- _Stated task_
Repeat all of the material below exactly as written, images excluded.

- _Dataset excerpt_
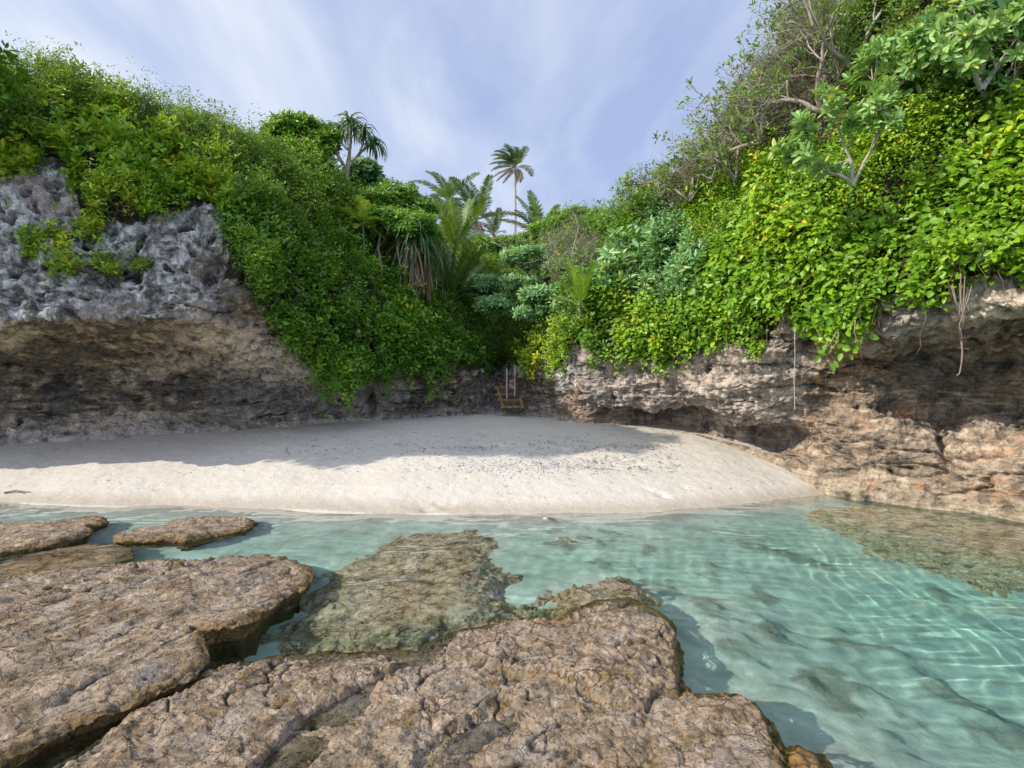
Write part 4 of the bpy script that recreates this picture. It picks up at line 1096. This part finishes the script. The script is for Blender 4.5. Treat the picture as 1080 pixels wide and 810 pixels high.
def slab(name, label, outline, z, thick, mat, res=0.014, ang=55, amp=0.05, ragged=0.08, under=0.12, edge=0.10, edrop=0.05, terr=0.6, cracks=0.04, tilt=(0, 0), seed=0.0, cat='rock', aniso=2.6, group=None, plates=()):
    poly = np.array([on_z(a, b, z) for a, b in outline])
    REEFS.append((poly, z, 0.1))
    lo = poly.min(0) - 0.35; hi = poly.max(0) + 0.35
    X, Y = np.meshgrid(np.arange(lo[0], hi[0], res), np.arange(lo[1], hi[1], res))
    P = np.stack([X, Y, 0 * X + seed], -1)
    Xw = X + ragged * (fbm(P, 1.6, 5, 3 + seed) * 1.6); Yw = Y + ragged * (fbm(P, 1.6, 5, 40 + seed) * 1.6)
    s_ = sdf(Xw, Yw, poly)
    gy, gx_ = np.gradient(s_, res); gl_ = np.hypot(gx_, gy) + 1e-6
    gx_ = box(gx_ / gl_, 2); gy = box(gy / gl_, 2)
    ca, sa = math.cos(R(ang)), math.sin(R(ang))
    u = X * ca + Y * sa; v = -X * sa + Y * ca
    Q = np.stack([u / aniso + 0.25 * pn(P, 0.9), v * 1.05 + 0.25 * pn(P, 0.9, 9), 0 * X + seed], -1)
    h0 = fbm(Q, 1.1, 5, seed)
    tr = h0 * 7; fl = np.floor(tr); tr = (fl + sstep(0.55, 0.95, tr - fl)) / 7
    h = amp * 2.0 * ((1 - terr) * h0 + terr * tr)
    h += amp * 0.38 * fbm(P, 3.2, 6, 2 + seed, 0.5) + amp * 0.25 * fbm(np.stack([u * 0.55, v, 0 * u], -1), 15, 4, seed, 0.6)
    fk = fbm(Q * np.array([1.6, 1.25, 1]), 2.4, 5, 150 + seed, 0.55) * 9; fkf = np.floor(fk)
    h += amp * 0.42 * (fkf + sstep(0.78, 0.98, fk - fkf)) / 2.2
    rg2 = 1 - np.abs(fbm(Q * np.array([2.2, 1.6, 1]), 2.2, 5, 15 + seed)) * 3
    h += amp * 0.55 * np.clip(rg2 - 0.2, 0, 1) ** 1.4
    rg3 = 1 - np.abs(fbm(P, 8.5, 4, 19 + seed, 0.55)) * 3.2
    h += amp * 0.18 * np.clip(rg3 - 0.2, 0, 1) ** 1.4
    ck = np.abs(fbm(Q * np.array([1.4, 1, 1]), 1.3, 4, 60 + seed)); ck2 = np.abs(fbm(P, 1.0, 4, 80 + seed))
    cr_ = np.maximum(1 - ck / 0.028, 0) + np.maximum(1 - ck2 / 0.016, 0) * 0.8
    cr_ = np.minimum(cr_, 1) * sstep(-0.25, 0.1, pn(P, 0.9, 70 + seed))
    h -= cracks * cr_
    pit = sstep(0.42, 0.62, fbm(P, 4.3, 3, 90 + seed)); h -= 0.035 * pit
    rimp = np.zeros_like(h); ph = np.full_like(h, 0.0)
    for (ol, dz, rg, gold_, ruff) in plates:
        pp_ = np.array([on_z(a, b, z + dz) for a, b in ol])
        Xp = X + rg * (fbm(P, 2.2, 6, 5 + seed + dz * 100, 0.6) * 1.7); Yp = Y + rg * (fbm(P, 2.2, 6, 47 + seed + dz * 100, 0.6) * 1.7)
        sp_ = sdf(Xp, Yp, pp_)
        hh = dz * (sstep(-0.01, 0.035, sp_) * 0.7 + 0.3 * sstep(0, 0.22, sp_)) + (sp_ > 0) * ruff * (0.5 * fbm(Q * np.array([2, 1.6, 1]), 2.6, 5, 3 + dz, 0.55) - 0.5 * np.maximum(1 - np.abs(fbm(P, 2.6, 5, 9 + dz)) / 0.07, 0))
        up_ = hh > ph
        rimp = np.where(up_ & (sp_ > -0.01), gold_ * (1 - sstep(0.0, 0.16, sp_)), rimp)
        hh += np.where(up_, gold_ * (1 - sstep(0.02, 0.26, sp_)) * (sp_ > 0) * 0.05 * (np.abs(pn(P, 15, seed)) + np.abs(pn(P, 27, seed)) * .6), 0)
        ph = np.maximum(ph, hh)
    h += ph
    h -= edrop * (1 - sstep(0, edge, s_)) ** 1.5
    knob = (1 - sstep(0, 0.22, s_)) * 0.035 * np.abs(pn(P, 13, seed)); h += knob
    h += tilt[0] * (X - poly[:, 0].mean()) + tilt[1] * (Y - poly[:, 1].mean())
    w_ = 0.16; t = np.clip(-s_ / w_, 0, 1)
    Zs = z + h - np.where(s_ < 0, thick * t ** 1.3, 0)
    ins_ = np.maximum(-s_, 0)
    sh_ = ins_ + under * t ** 0.6
    sh_ = sh_ * (s_ < 0) * (1 + 0.5 * fbm(P, 5, 2))
    V_ = np.stack([X + gx_ * sh_, Y + gy * sh_, Zs], -1)
    keep = s_ > -w_ * 1.05
    f = grid_faces(*X.shape); f = f[keep.ravel()[f].all(1)]
    us, inv = np.unique(f, return_inverse=True)
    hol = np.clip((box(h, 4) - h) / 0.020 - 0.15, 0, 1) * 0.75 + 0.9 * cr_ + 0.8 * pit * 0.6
    rim = np.maximum((1 - sstep(0.0, 0.24, s_)) * 0.95, rimp)
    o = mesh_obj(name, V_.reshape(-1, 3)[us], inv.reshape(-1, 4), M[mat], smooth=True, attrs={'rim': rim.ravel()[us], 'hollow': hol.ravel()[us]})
    tag(receiver(o), label, cat, group)
    return o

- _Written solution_
Write part 4 of the bpy script that recreates this picture. It picks up at line 1096. This part finishes the script. The script is for Blender 4.5. Treat the picture as 1080 pixels wide and 810 pixels high.
def slab(name, label, outline, z, thick, mat, res=0.014, ang=55, amp=0.05, ragged=0.08, under=0.12, edge=0.10, edrop=0.05, terr=0.6, cracks=0.04, tilt=(0, 0), seed=0.0, cat='rock', aniso=2.6, group=None, plates=()):
    poly = np.array([on_z(a, b, z) for a, b in outline])
    REEFS.append((poly, z, 0.1))
    lo = poly.min(0) - 0.35; hi = poly.max(0) + 0.35
    X, Y = np.meshgrid(np.arange(lo[0], hi[0], res), np.arange(lo[1], hi[1], res))
    P = np.stack([X, Y, 0 * X + seed], -1)
    Xw = X + ragged * (fbm(P, 1.6, 5, 3 + seed) * 1.6); Yw = Y + ragged * (fbm(P, 1.6, 5, 40 + seed) * 1.6)
    s_ = sdf(Xw, Yw, poly)
    gy, gx_ = np.gradient(s_, res); gl_ = np.hypot(gx_, gy) + 1e-6
    gx_ = box(gx_ / gl_, 2); gy = box(gy / gl_, 2)
    ca, sa = math.cos(R(ang)), math.sin(R(ang))
    u = X * ca + Y * sa; v = -X * sa + Y * ca
    Q = np.stack([u / aniso + 0.25 * pn(P, 0.9), v * 1.05 + 0.25 * pn(P, 0.9, 9), 0 * X + seed], -1)
    h0 = fbm(Q, 1.1, 5, seed)
    tr = h0 * 7; fl = np.floor(tr); tr = (fl + sstep(0.55, 0.95, tr - fl)) / 7
    h = amp * 2.0 * ((1 - terr) * h0 + terr * tr)
    h += amp * 0.38 * fbm(P, 3.2, 6, 2 + seed, 0.5) + amp * 0.25 * fbm(np.stack([u * 0.55, v, 0 * u], -1), 15, 4, seed, 0.6)
    fk = fbm(Q * np.array([1.6, 1.25, 1]), 2.4, 5, 150 + seed, 0.55) * 9; fkf = np.floor(fk)
    h += amp * 0.42 * (fkf + sstep(0.78, 0.98, fk - fkf)) / 2.2
    rg2 = 1 - np.abs(fbm(Q * np.array([2.2, 1.6, 1]), 2.2, 5, 15 + seed)) * 3
    h += amp * 0.55 * np.clip(rg2 - 0.2, 0, 1) ** 1.4
    rg3 = 1 - np.abs(fbm(P, 8.5, 4, 19 + seed, 0.55)) * 3.2
    h += amp * 0.18 * np.clip(rg3 - 0.2, 0, 1) ** 1.4
    ck = np.abs(fbm(Q * np.array([1.4, 1, 1]), 1.3, 4, 60 + seed)); ck2 = np.abs(fbm(P, 1.0, 4, 80 + seed))
    cr_ = np.maximum(1 - ck / 0.028, 0) + np.maximum(1 - ck2 / 0.016, 0) * 0.8
    cr_ = np.minimum(cr_, 1) * sstep(-0.25, 0.1, pn(P, 0.9, 70 + seed))
    h -= cracks * cr_
    pit = sstep(0.42, 0.62, fbm(P, 4.3, 3, 90 + seed)); h -= 0.035 * pit
    rimp = np.zeros_like(h); ph = np.full_like(h, 0.0)
    for (ol, dz, rg, gold_, ruff) in plates:
        pp_ = np.array([on_z(a, b, z + dz) for a, b in ol])
        Xp = X + rg * (fbm(P, 2.2, 6, 5 + seed + dz * 100, 0.6) * 1.7); Yp = Y + rg * (fbm(P, 2.2, 6, 47 + seed + dz * 100, 0.6) * 1.7)
        sp_ = sdf(Xp, Yp, pp_)
        hh = dz * (sstep(-0.01, 0.035, sp_) * 0.7 + 0.3 * sstep(0, 0.22, sp_)) + (sp_ > 0) * ruff * (0.5 * fbm(Q * np.array([2, 1.6, 1]), 2.6, 5, 3 + dz, 0.55) - 0.5 * np.maximum(1 - np.abs(fbm(P, 2.6, 5, 9 + dz)) / 0.07, 0))
        up_ = hh > ph
        rimp = np.where(up_ & (sp_ > -0.01), gold_ * (1 - sstep(0.0, 0.16, sp_)), rimp)
        hh += np.where(up_, gold_ * (1 - sstep(0.02, 0.26, sp_)) * (sp_ > 0) * 0.05 * (np.abs(pn(P, 15, seed)) + np.abs(pn(P, 27, seed)) * .6), 0)
        ph = np.maximum(ph, hh)
    h += ph
    h -= edrop * (1 - sstep(0, edge, s_)) ** 1.5
    knob = (1 - sstep(0, 0.22, s_)) * 0.035 * np.abs(pn(P, 13, seed)); h += knob
    h += tilt[0] * (X - poly[:, 0].mean()) + tilt[1] * (Y - poly[:, 1].mean())
    w_ = 0.16; t = np.clip(-s_ / w_, 0, 1)
    Zs = z + h - np.where(s_ < 0, thick * t ** 1.3, 0)
    ins_ = np.maximum(-s_, 0)
    sh_ = ins_ + under * t ** 0.6
    sh_ = sh_ * (s_ < 0) * (1 + 0.5 * fbm(P, 5, 2))
    V_ = np.stack([X + gx_ * sh_, Y + gy * sh_, Zs], -1)
    keep = s_ > -w_ * 1.05
    f = grid_faces(*X.shape); f = f[keep.ravel()[f].all(1)]
    us, inv = np.unique(f, return_inverse=True)
    hol = np.clip((box(h, 4) - h) / 0.020 - 0.15, 0, 1) * 0.75 + 0.9 * cr_ + 0.8 * pit * 0.6
    rim = np.maximum((1 - sstep(0.0, 0.24, s_)) * 0.95, rimp)
    o = mesh_obj(name, V_.reshape(-1, 3)[us], inv.reshape(-1, 4), M[mat], smooth=True, attrs={'rim': rim.ravel()[us], 'hollow': hol.ravel()[us]})
    tag(receiver(o), label, cat, group)
    return o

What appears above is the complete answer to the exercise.